Sin City in REVIEW
Robert Rodriguez and Frank Miller team up to direct Sin City, based on Millers comics of the same name. Granted comic spin-offs have pummeled moviegoers in the past few years but with just a glimpse of this digitally rendered monochromatic film noir you’ll immediately know this film is quite a bit different. It doesn’t just adapt a comic to the screen, it brazenly revels in everything the more expansive medium can provide.
This isn’t Dick Tracy—it’s dark, sexy, and extremely violent. It doesn’t have a specific time frame as the streets are mixed with Ferraris and vintage ragtops while the dress is trench coat and dominatrix-wear and everything in between. It is a literal translation of a comic based on timeless and placeless vision of urban crime, corruption, and passion.
The film takes three storylines that are nearly wholly self-contained and overlaps them in a few choice encounters. The all-star cast at times sparkles, but occasionally falters: Mickey Rourke nearly steals the show as a battered and beleaguered thug bent on avenging the life of the only person who had ever been kind to him, while in another storyline Rosario Dawson leads a troop of emancipated hookers in a battle to maintain control of their fragment of Sin City. While Rourke and Dawson’s characters bring life to the drab backdrop, Jessica Alba is terribly bland and unconvincing, seemingly just eye-candy along for the ride next to an average Bruce Willis. Luckily their vignette is saved by a disgustingly horrid Nick Shahl, who plays pedophile / sexual predator Yellow Bastard.
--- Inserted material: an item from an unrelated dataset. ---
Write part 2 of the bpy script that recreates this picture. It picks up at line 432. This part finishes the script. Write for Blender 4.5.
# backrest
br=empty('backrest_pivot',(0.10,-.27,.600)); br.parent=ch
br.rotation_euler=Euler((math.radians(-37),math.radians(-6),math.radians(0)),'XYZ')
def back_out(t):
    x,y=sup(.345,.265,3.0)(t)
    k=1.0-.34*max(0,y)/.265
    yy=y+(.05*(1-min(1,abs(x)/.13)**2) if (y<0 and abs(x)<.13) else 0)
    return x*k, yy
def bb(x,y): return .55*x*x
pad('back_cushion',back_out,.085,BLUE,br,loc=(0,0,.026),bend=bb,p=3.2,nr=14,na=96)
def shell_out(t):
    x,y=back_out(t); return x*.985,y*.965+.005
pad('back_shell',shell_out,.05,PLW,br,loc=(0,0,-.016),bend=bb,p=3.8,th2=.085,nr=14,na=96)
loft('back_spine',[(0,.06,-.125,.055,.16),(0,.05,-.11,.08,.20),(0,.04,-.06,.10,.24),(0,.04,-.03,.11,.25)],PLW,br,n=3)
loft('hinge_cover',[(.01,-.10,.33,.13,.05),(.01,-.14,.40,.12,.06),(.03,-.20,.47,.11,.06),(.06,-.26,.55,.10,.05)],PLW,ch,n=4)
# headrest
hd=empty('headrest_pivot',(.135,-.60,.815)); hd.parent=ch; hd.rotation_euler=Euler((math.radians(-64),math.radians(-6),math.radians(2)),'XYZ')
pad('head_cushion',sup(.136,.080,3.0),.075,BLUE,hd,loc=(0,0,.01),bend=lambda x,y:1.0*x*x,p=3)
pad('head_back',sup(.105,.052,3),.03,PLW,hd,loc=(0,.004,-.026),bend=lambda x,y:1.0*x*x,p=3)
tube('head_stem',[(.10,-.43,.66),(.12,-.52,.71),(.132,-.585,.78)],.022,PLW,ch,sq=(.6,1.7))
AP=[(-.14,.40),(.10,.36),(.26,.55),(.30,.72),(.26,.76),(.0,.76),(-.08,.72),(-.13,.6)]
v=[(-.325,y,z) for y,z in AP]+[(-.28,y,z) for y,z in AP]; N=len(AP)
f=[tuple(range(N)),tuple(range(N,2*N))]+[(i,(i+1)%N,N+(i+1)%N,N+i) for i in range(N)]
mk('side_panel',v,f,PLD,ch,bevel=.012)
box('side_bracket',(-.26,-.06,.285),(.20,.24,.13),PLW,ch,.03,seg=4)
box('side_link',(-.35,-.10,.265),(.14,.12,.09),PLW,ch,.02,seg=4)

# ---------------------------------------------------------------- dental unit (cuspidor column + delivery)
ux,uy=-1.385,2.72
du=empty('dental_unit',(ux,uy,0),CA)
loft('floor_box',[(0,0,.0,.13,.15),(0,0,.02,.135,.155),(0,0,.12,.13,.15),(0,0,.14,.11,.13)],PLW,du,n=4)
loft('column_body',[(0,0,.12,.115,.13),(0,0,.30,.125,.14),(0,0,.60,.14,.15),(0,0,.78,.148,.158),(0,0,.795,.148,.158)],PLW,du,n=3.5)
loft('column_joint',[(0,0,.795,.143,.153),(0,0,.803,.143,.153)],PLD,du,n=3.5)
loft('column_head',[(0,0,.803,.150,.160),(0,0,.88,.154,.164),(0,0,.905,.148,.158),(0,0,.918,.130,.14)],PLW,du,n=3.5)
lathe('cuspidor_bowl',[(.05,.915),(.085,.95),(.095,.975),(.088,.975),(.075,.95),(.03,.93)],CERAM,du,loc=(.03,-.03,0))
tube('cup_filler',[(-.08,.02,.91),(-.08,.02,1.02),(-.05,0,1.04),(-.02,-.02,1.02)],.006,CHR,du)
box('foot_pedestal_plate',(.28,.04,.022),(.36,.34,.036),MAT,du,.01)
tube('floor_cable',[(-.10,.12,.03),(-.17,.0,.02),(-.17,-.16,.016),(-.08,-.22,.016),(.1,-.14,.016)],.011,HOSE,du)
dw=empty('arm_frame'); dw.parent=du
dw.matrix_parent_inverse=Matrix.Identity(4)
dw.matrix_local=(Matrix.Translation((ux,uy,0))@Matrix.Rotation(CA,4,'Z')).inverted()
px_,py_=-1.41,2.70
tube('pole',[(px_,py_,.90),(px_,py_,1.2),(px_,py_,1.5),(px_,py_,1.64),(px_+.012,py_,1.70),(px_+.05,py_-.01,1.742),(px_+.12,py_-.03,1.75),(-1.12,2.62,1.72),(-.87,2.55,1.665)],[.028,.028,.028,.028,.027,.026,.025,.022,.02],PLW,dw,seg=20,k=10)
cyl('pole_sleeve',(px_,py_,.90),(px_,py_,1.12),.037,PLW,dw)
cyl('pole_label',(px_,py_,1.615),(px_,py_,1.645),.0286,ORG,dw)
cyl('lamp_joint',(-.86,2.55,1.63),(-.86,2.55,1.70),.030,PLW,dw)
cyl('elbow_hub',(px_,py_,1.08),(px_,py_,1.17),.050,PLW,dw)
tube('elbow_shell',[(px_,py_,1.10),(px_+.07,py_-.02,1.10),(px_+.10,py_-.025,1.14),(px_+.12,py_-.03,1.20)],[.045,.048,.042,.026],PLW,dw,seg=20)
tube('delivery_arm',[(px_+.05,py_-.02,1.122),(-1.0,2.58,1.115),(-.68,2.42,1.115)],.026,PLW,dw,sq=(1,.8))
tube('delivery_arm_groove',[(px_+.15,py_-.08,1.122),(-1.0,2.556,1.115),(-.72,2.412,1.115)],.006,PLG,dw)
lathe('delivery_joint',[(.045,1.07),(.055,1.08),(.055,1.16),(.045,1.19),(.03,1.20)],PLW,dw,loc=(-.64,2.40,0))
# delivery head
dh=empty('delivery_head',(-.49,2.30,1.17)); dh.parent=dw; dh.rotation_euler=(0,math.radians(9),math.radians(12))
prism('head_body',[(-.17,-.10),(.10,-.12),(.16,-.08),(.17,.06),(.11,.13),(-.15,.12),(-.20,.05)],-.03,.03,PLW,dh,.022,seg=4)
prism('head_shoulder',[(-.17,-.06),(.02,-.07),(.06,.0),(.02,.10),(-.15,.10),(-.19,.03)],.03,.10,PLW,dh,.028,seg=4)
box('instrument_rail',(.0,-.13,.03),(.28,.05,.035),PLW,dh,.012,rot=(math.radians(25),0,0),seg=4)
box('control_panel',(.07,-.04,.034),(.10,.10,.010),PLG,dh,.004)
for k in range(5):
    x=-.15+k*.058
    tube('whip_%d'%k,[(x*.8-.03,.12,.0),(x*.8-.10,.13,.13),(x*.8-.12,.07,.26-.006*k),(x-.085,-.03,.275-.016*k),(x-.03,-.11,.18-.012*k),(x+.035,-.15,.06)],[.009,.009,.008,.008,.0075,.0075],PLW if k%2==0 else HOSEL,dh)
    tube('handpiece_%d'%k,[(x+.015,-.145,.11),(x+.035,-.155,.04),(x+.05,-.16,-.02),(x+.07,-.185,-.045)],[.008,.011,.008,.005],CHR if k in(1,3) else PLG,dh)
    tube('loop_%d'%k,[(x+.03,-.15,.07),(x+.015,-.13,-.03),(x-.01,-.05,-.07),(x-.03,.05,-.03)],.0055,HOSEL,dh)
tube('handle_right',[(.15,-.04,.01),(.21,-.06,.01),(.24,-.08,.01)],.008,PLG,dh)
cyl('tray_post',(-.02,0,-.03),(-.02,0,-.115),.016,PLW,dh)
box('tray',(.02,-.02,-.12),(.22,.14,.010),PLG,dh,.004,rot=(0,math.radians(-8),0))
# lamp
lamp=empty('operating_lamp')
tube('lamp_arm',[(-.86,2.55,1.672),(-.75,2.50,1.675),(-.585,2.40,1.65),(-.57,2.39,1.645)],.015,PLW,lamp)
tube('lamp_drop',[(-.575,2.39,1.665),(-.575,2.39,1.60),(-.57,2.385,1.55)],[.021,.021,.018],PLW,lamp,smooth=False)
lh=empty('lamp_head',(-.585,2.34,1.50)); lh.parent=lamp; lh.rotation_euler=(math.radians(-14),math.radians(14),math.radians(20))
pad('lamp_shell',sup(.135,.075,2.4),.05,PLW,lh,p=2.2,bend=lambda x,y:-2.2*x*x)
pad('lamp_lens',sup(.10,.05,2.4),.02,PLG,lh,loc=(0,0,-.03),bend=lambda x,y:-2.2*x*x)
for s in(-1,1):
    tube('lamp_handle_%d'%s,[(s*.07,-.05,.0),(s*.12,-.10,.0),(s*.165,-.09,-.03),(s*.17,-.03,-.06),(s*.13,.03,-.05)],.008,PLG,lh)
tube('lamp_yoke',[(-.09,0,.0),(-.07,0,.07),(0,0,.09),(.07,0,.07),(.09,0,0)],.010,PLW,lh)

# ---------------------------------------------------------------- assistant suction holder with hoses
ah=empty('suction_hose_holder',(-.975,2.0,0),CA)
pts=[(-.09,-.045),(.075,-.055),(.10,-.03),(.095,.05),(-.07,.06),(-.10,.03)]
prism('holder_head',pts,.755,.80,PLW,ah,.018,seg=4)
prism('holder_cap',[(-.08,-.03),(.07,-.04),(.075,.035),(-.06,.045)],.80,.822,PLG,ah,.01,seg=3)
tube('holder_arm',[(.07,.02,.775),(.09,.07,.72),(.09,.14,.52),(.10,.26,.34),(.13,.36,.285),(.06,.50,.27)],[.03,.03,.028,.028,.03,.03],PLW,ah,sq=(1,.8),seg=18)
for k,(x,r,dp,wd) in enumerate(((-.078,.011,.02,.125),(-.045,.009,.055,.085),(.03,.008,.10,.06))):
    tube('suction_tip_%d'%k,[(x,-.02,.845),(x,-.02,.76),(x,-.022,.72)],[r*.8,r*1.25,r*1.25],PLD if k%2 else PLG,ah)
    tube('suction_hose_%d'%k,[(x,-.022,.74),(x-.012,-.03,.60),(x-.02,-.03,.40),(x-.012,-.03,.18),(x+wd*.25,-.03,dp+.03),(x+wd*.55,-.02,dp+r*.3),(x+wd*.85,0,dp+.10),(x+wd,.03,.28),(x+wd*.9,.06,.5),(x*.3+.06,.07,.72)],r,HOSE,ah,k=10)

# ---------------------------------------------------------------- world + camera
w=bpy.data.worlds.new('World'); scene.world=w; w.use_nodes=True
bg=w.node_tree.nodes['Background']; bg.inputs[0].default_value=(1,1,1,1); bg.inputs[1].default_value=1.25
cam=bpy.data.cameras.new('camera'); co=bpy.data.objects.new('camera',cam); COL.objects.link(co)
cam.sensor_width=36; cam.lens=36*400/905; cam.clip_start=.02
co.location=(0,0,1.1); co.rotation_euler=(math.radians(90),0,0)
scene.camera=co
This page from Film Rot details what a literal translation was made from comic to film in Sin City. Almost pane-by-pane the original work functioned as the movie’s storyboard. Here’s the movie’s official site, and the site of Dark Horse Comics. Some won’t have the stomach for an extended stay in Sin City, but if you can appreciate as much style and panache as you can blood and passion in your movies then you’ll thank me for telling you to see this one on the big screen.